Former Sen. Roderick Wright was convicted of felony charges of voter fraud and perjury in 2014 when a Los Angeles County jury determined he lived outside the district he represented. Some lawmakers at the time defended Wright, saying state law was ambiguous about the issue. The Legislature has since changed the law to make Wright’s situation legal, and the state Supreme Court cleared the way for the pardon this week.

Wright was sentenced to 90 days in jail then released almost immediately.

Wright said Wednesday that he was wrongly prosecuted and that the law he was charged under did not say he had to live at the home he owned in his district. Wright said as a lawmaker, he spent nine months of the year in Sacramento. He also accused prosecutors of introducing irrelevant and prejudicial evidence at trial that Wright drove a Maserati and had suits from Neiman Marcus.

“It certainly is a day of thanksgiving for me,” Wright said. He said he was ecstatic about the pardon and grateful to Brown for looking closely at his case.

Still, he said he lost a portion of his life that he could never get back.

Wright said he was wrongly prosecuted and that the law he was charged under did not say anything about how many days he had to spend at the home he owned in his district. If it had, he would have complied with that requirement, he said.

He was also pardoned for stealing a car in the 1970s.

Brown’s pardons of refugees, all of whom arrived in the United States as minors, are his latest effort to help immigrants whose crimes could make them eligible to be deported. He said they’ve all completed their sentences and become upstanding citizens deserving of clemency.

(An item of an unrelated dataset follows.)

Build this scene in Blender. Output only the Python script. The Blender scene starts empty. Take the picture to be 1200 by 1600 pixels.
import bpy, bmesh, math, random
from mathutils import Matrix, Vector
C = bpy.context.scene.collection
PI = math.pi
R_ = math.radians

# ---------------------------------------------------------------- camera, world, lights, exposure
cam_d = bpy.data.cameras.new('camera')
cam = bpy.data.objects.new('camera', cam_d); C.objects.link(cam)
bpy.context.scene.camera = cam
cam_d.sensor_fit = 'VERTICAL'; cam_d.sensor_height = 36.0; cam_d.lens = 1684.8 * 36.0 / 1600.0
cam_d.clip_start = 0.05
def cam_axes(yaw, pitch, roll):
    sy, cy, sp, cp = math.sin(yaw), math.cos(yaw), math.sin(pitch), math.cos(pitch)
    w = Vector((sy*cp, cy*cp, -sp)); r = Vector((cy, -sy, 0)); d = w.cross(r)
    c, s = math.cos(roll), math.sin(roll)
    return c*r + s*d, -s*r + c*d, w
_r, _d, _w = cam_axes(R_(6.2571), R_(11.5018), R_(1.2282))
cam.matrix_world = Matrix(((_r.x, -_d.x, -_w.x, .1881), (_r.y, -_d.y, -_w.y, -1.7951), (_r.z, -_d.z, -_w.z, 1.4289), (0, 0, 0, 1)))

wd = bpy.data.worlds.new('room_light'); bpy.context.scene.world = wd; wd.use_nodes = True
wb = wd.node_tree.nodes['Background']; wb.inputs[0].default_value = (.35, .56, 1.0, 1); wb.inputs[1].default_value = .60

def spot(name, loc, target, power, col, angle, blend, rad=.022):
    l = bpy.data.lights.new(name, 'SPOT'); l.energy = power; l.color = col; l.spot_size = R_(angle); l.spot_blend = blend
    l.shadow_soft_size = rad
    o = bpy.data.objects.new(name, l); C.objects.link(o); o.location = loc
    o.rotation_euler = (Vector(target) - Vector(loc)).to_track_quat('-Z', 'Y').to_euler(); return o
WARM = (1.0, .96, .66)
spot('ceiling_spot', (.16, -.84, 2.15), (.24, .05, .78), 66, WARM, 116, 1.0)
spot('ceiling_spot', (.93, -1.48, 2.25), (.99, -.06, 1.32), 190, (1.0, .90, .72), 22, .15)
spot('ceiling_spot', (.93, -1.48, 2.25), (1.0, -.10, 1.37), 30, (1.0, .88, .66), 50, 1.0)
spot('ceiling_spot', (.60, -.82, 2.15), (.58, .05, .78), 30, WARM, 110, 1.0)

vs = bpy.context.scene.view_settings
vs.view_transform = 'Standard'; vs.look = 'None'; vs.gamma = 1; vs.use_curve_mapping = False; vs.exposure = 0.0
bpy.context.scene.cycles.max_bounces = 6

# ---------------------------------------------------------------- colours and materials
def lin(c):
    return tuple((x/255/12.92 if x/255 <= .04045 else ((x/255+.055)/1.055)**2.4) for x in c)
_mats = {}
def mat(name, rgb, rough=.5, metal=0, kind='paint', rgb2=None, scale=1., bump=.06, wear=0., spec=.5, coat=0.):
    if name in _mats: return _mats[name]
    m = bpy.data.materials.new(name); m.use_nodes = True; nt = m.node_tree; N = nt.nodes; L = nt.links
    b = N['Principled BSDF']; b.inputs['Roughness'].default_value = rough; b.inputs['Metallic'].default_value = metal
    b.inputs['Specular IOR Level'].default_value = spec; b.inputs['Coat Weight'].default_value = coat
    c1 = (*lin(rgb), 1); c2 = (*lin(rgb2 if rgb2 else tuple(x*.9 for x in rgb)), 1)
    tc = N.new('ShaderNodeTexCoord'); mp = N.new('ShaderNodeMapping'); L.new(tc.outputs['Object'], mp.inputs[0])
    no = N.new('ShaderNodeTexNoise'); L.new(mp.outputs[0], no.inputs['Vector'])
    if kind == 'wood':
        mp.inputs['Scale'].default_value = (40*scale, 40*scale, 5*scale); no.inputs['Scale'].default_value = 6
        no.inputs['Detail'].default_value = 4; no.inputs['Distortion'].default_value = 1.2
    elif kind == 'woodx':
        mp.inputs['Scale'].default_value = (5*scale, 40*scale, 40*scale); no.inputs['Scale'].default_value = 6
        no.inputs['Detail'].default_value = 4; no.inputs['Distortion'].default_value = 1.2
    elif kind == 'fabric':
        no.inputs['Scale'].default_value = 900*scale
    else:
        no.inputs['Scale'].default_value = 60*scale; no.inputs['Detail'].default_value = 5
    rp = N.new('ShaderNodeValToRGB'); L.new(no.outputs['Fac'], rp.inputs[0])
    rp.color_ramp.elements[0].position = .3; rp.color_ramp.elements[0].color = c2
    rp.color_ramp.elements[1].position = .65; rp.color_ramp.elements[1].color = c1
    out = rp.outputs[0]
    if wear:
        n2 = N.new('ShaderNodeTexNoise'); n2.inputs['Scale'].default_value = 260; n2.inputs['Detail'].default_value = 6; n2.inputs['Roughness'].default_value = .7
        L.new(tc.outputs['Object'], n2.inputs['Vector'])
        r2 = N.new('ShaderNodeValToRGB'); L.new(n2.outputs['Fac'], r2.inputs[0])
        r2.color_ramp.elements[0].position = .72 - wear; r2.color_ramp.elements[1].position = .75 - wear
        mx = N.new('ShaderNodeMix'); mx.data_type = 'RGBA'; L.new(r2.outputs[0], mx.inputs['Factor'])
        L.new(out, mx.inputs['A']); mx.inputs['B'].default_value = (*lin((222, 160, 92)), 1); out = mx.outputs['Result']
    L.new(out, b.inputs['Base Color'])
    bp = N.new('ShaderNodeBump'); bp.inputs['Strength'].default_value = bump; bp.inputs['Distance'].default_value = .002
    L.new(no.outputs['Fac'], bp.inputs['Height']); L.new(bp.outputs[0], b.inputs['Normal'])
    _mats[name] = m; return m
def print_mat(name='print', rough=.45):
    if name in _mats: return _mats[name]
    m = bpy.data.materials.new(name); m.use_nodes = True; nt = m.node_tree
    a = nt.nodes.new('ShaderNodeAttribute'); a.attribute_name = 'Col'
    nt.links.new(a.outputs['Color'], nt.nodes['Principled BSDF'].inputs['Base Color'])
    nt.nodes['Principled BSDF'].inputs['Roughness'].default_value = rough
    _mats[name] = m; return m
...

The pardons don’t automatically stop deportation proceedings, but they eliminate the state convictions on which federal authorities might base deportation decisions. That gives the men’s lawyers strong legal arguments before immigration judges to try to prevent their removal from the country.

Brown pardoned Tung Tanh Nguyen, who was convicted of murder and robbery in 1994 in Orange County. The pardon says Nguyen risked his life to save civilians during a prison riot, and since his release “has become a tireless advocate for juvenile justice reform.”

Truong “Jay” Quang Ly, who was convicted of voluntary manslaughter in 1997 when a passenger in a car Ly was driving shot and killed another driver, now owns seven restaurants in Southern California. Hai Trong Nguyen, who was convicted of robbery with a firearm in Los Angeles County in 1999, volunteers with anti-recidivism and prisoner re-entry organizations.

Brown says all three have behaved well since finishing their sentences.

Earlier this year, Brown drew an angry response from President Donald Trump when he pardoned five ex-convicts facing deportation, including two who fled the Khmer Rouge regime in Cambodia with their families four decades ago.

Brown also pardoned a man who just lost his home when California’s deadliest wildfire swept through the town of Paradise. Jason James Burnett was convicted of drug charges in 1994. Brown’s spokesman, Evan Westrup, said the timing of the pardon was coincidental, “but he was certainly happy to hear some good news given what he’s gone through in recent days.”

The governor is a former Jesuit seminarian and traditionally issues pardons around Thanksgiving and major Christian holidays.

California’s longest-serving governor has now issued 1,593 pardons, including 404 during his first two terms as governor from 1975 to 1983.

Brown’s father, Edmund G. “Pat” Brown issued 467 pardons and 55 commutations, but there have been long stretches of very few in California.

From 1991 through 2010, former Govs. Pete Wilson and Gray Davis issued no pardons while Arnold Schwarzenegger handed out just 15.